▸ Aim of the exercise:
In this exercise, the entries below include pictures. Repeat exactly the lines from the line with "Recreate this scene" to the line with "col = sc.collection", including both, but without the pictures.
++++ Material supplied ++++
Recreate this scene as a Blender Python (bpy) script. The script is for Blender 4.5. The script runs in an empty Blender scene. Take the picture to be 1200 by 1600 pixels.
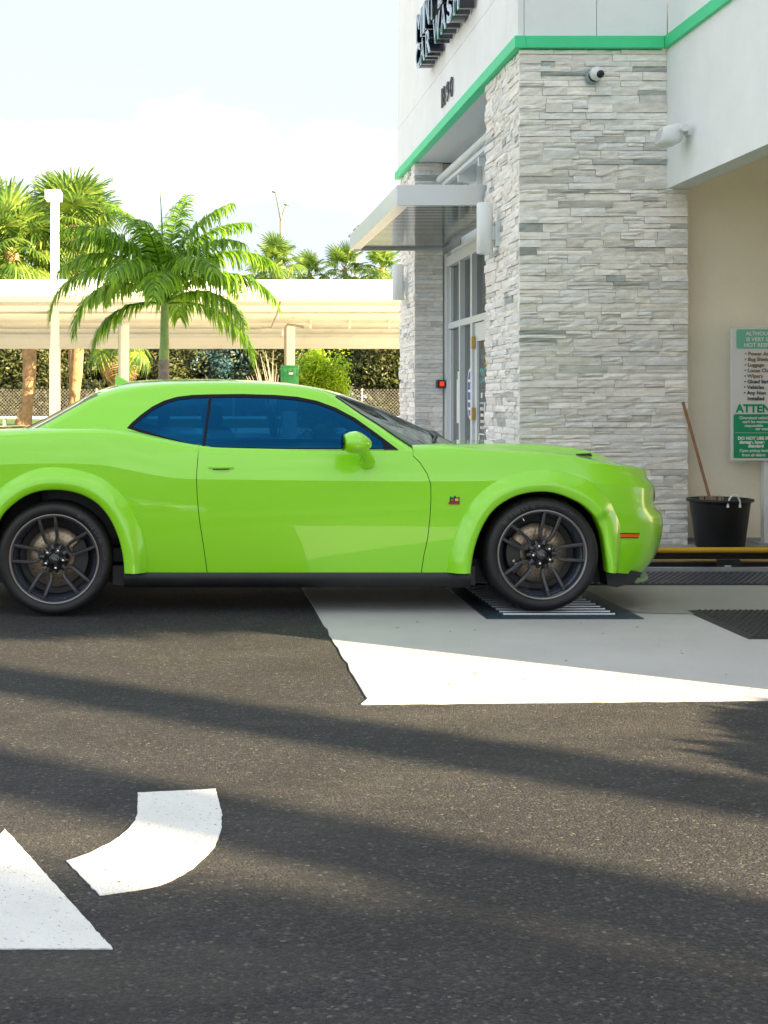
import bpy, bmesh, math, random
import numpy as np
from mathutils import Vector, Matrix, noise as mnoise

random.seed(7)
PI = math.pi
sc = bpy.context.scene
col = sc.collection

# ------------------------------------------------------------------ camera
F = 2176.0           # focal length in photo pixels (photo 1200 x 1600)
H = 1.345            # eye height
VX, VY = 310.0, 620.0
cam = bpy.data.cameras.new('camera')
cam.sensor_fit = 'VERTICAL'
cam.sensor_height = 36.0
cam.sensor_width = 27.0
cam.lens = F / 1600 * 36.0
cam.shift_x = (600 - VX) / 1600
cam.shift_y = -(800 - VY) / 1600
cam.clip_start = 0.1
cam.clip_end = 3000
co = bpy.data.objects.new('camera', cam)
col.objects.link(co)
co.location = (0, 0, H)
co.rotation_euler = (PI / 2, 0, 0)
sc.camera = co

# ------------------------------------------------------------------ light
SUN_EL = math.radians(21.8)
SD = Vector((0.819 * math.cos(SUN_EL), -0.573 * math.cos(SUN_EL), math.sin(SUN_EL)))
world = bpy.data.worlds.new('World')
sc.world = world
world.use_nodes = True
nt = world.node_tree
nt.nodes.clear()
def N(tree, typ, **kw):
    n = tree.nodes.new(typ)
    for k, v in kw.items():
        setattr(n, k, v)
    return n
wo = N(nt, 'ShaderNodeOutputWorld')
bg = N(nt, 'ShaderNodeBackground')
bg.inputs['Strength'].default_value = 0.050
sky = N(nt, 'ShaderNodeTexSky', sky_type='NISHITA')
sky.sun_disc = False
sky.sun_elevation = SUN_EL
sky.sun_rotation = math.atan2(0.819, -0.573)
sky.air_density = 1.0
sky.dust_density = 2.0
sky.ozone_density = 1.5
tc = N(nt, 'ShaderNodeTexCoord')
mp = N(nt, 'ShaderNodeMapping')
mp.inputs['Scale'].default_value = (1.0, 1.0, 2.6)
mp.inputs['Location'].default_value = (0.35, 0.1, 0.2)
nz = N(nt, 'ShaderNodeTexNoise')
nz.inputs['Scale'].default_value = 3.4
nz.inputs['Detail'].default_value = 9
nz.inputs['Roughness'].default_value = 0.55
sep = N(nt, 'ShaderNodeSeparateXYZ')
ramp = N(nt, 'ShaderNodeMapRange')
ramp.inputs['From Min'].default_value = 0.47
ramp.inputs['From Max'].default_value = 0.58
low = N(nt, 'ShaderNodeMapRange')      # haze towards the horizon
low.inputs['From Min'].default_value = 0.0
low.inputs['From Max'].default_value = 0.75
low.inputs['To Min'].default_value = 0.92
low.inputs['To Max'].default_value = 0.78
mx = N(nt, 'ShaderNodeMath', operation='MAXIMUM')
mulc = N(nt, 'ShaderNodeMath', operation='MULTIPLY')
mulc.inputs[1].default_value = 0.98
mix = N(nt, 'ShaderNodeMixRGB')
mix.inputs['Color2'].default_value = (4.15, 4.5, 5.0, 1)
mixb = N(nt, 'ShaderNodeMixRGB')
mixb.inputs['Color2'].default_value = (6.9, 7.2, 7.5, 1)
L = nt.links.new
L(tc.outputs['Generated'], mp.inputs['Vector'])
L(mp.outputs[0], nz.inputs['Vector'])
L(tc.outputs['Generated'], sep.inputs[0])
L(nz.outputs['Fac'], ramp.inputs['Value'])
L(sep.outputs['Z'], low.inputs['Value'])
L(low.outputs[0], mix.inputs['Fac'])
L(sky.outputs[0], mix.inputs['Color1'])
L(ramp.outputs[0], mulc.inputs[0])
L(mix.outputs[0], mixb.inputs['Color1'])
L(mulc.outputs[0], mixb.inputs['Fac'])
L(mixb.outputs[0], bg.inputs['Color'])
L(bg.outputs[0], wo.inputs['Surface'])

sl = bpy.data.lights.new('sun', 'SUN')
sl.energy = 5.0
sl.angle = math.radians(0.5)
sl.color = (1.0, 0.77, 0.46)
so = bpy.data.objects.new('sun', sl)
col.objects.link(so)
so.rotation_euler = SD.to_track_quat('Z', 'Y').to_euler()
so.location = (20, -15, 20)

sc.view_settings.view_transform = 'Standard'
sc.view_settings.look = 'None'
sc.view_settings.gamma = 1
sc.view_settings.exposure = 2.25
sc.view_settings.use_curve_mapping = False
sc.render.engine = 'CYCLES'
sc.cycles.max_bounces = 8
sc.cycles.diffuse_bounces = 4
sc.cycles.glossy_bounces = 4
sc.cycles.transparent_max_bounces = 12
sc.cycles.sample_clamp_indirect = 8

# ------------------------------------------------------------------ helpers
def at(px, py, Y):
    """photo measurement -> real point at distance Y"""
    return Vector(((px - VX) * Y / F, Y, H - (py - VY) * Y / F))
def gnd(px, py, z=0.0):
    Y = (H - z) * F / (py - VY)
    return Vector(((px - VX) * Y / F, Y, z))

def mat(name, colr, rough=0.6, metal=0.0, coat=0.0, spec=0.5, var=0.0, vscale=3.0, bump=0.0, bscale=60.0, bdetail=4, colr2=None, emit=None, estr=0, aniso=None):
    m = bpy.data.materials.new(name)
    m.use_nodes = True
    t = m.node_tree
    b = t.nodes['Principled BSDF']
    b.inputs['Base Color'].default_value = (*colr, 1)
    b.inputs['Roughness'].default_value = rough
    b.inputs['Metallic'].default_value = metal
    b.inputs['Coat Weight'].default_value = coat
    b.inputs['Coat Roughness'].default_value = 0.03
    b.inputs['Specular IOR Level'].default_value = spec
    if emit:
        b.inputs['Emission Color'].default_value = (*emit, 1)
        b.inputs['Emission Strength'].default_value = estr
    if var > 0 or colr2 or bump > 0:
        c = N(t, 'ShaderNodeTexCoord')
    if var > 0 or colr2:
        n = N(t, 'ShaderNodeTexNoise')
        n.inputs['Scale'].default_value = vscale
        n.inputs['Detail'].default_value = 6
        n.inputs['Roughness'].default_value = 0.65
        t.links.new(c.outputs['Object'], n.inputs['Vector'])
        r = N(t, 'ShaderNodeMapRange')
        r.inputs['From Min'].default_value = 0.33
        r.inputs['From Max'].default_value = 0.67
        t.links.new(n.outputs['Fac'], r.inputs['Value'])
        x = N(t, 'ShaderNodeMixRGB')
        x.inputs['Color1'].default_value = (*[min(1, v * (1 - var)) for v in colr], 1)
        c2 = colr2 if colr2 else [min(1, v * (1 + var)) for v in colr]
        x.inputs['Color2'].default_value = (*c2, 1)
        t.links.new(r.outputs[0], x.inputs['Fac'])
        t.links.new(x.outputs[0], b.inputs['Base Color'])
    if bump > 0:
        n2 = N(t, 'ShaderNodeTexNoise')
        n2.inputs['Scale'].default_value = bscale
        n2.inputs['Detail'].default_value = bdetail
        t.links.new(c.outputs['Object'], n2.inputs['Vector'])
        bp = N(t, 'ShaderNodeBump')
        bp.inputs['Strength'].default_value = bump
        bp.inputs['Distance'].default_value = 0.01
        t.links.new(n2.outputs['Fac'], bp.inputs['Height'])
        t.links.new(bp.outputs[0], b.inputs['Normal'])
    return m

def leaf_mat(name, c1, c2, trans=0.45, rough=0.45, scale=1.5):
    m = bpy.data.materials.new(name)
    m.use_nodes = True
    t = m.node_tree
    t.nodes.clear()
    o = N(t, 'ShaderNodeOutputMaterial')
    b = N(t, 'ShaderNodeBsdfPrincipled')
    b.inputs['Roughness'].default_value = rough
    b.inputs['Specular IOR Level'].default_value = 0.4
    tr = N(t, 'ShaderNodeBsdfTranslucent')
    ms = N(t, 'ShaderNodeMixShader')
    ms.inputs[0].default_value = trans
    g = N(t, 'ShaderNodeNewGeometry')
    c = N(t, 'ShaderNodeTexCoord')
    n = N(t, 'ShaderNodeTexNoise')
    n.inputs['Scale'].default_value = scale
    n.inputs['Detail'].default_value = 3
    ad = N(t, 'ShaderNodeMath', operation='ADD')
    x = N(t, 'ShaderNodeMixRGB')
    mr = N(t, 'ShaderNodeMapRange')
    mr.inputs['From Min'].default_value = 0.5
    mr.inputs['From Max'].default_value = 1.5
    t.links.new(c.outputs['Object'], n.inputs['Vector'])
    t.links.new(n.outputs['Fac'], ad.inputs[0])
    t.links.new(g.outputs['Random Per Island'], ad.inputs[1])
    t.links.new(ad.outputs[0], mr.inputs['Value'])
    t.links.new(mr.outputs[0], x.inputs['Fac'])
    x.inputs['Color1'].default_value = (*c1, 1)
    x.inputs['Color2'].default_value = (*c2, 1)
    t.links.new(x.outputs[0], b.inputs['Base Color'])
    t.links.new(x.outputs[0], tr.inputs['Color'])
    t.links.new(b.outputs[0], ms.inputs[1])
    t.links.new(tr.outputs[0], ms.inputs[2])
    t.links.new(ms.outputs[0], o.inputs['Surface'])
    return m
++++
++++ Material supplied ++++
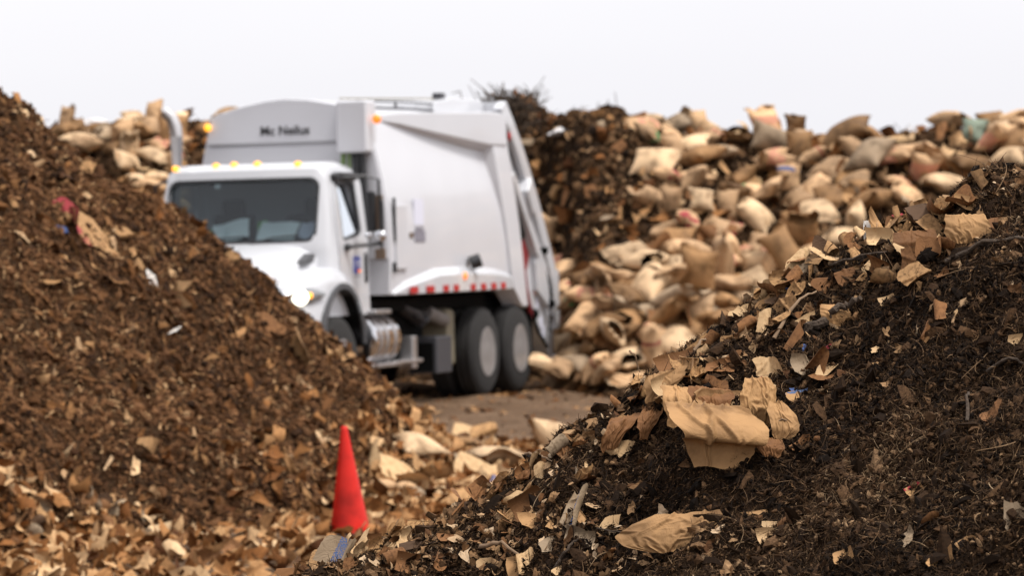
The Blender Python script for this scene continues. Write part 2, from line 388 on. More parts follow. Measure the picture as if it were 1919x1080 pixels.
++++
▸ Correct response:
Recreate this scene as a Blender Python (bpy) script. The script is for Blender 4.5. The script runs in an empty Blender scene. Take the picture to be 1200 by 1600 pixels.
import bpy, bmesh, math, random
import numpy as np
from mathutils import Vector, Matrix, noise as mnoise

random.seed(7)
PI = math.pi
sc = bpy.context.scene
col = sc.collection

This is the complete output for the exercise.